El verdadero debate debería apuntar a qué sucede dentro de esas paredes colapsadas. Amontonar reos en prisiones al límite no elimina la criminalidad; solo empuja al sistema a un punto de colapso. Antes de clamar por mano dura, debemos entender que, sin solucionar el hacinamiento y dotar de herramientas mínimas de convivencia y salud, cualquier endurecimiento de penas será un parche que agrave la crisis penitenciaria.
La crisis penitenciaria y el alza delictiva muestran que el endurecimiento punitivo por sí solo no reduce la criminalidad; por el contrario, la reproduce. Meter más personas en prisiones saturadas y prolongar sus condenas, junto con condiciones infrahumanas, no elimina la causa. Cuando la política pública prioriza la logística sobre la reinserción, crea circunstancias que favorecen la reincidencia y socavan la seguridad. Es por este contexto que el foco actual del sistema penitenciario tiene que estar en establecer políticas públicas que reduzcan el riesgo de reincidencia: como los programas de salud mental y capacidad laboral, medidas de acompañamiento al egreso y evaluaciones basadas en evidencia sobre qué medidas efectivamente reducen delitos. Apostar por la reinserción no es ceder al populismo ni negar que los internos deben pagar por sus delitos, y mucho menos convertir las cárceles en hoteles de lujo; es reconocer que la reinserción es la inversión más inteligente que la mano dura jamás podrá financiar.
El problema no es solo moral: tiene efectos económicos claros.

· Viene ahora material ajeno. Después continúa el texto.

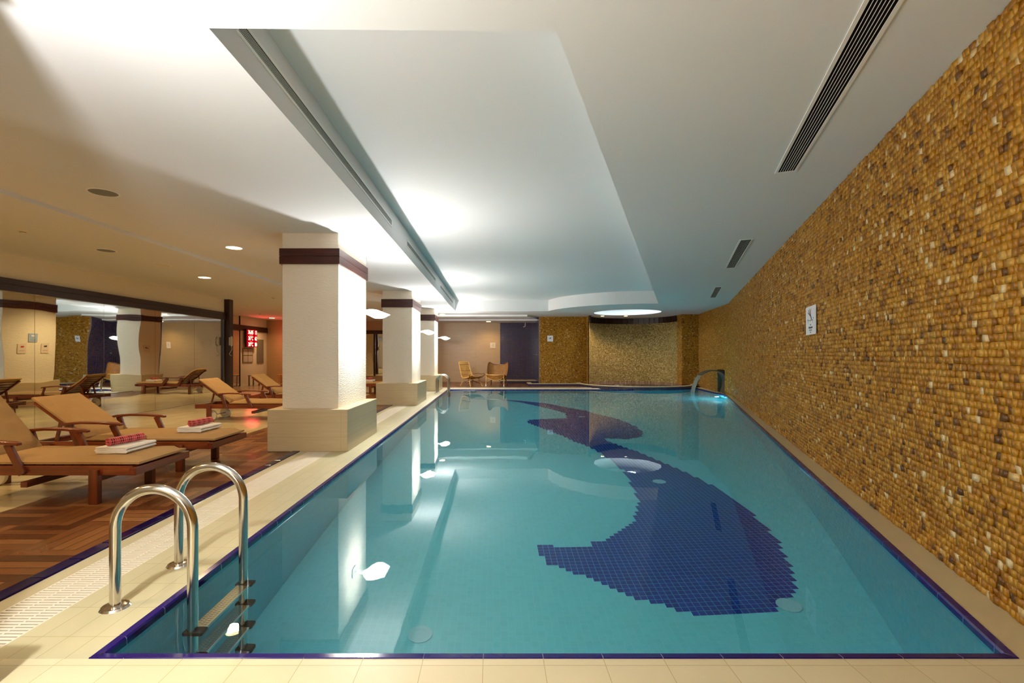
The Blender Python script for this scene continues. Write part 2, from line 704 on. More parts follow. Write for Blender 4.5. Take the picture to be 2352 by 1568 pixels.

Concebir al recluso únicamente como un gasto operativo sin retorno implica malgastar recursos públicos. En cambio, la reinserción debe pensarse como inversión: reducción de reincidencia, mayor empleabilidad formal, aportes fiscales y menores costos sociales asociados a la criminalidad. Un exrecluso bien acompañado puede convertirse en trabajador, contribuyente y consumidor, y así transformar un pasivo en un activo para la comunidad.
Un ejemplo claro de que la reinserción social puede ser una inversión con resultados tangibles es Alemania. En distintos lugares de este país se han ejecutado políticas que incentivan la reinserción social de los internos. En Colonia, por ejemplo, se estableció un programa de libertad condicional intensiva que ofrece apoyo personalizado durante los primeros seis meses, combinando orientación laboral, seguimiento psicológico y contacto frecuente con tutores judiciales. Según una evaluación del Journal of Empirical Legal Studies, esta estrategia redujo la reincidencia juvenil en alrededor de un 20 %, con efectos persistentes hasta tres años después. La lógica alemana es simple pero efectiva: preparar para la reinserción reduce tanto la reincidencia como los costos públicos asociados al encarcelamiento reiterado. Este enfoque demuestra que priorizar la rehabilitación no debilita la seguridad, la fortalece.
Hoy la reinserción opera más como eslogan que como objetivo efectivo. Basta recordar que la última expansión relevante de infraestructura fue la construcción reciente de un nuevo complejo en el norte, la primera desde 2012; nuestras prioridades han sido ampliar cupos antes que implementar programas sostenidos de reinserción. No hemos hecho de la reinserción una meta país y la factura la está pagando el sistema penitenciario y la seguridad ciudadana.
Por eso las políticas públicas deben reorientarse hacia intervenciones medibles y operativas: reducir el hacinamiento; priorizar una atención de salud mental en los internos; vincular a la empleabilidad mediante incentivos público-privados; y evaluar constantemente qué medidas reducen realmente la reincidencia. Estas acciones no excluyen sanción y responsabilidad, pero sí priorizan la eficacia en la prevención del delito.
Es hora de traducir el diagnóstico en actos: convocar auditorías externas al sistema penitenciario, exigir metas cuantificables a los programas de reinserción y condicionar la asignación presupuestaria al cumplimiento de resultados medibles, especialmente en cárceles concesionadas que históricamente han operado bajo criterios de eficacia operativa, pero no de reinserción. No se trata de suavizar la sanción sino de exigir eficacia administrativa; castigar sin capacidad de reinserción es decidir, por omisión, que el problema se reproduzca.
Si los gobernantes y encargados de la seguridad quieren seguridad real, deben demostrar que saben invertir para reducir riesgos a largo plazo, no solo para aumentar cupos penitenciarios en cárceles colapsadas. Hacer de la reinserción una política con indicadores, plazos y sanciones administrativas por incumplimiento será la prueba de fuego: o cerramos el ciclo de violencia con políticas públicas profesionales y evaluables, o aceptamos la lógica perversa de gastar más para obtener una seguridad simbólica de corto plazo.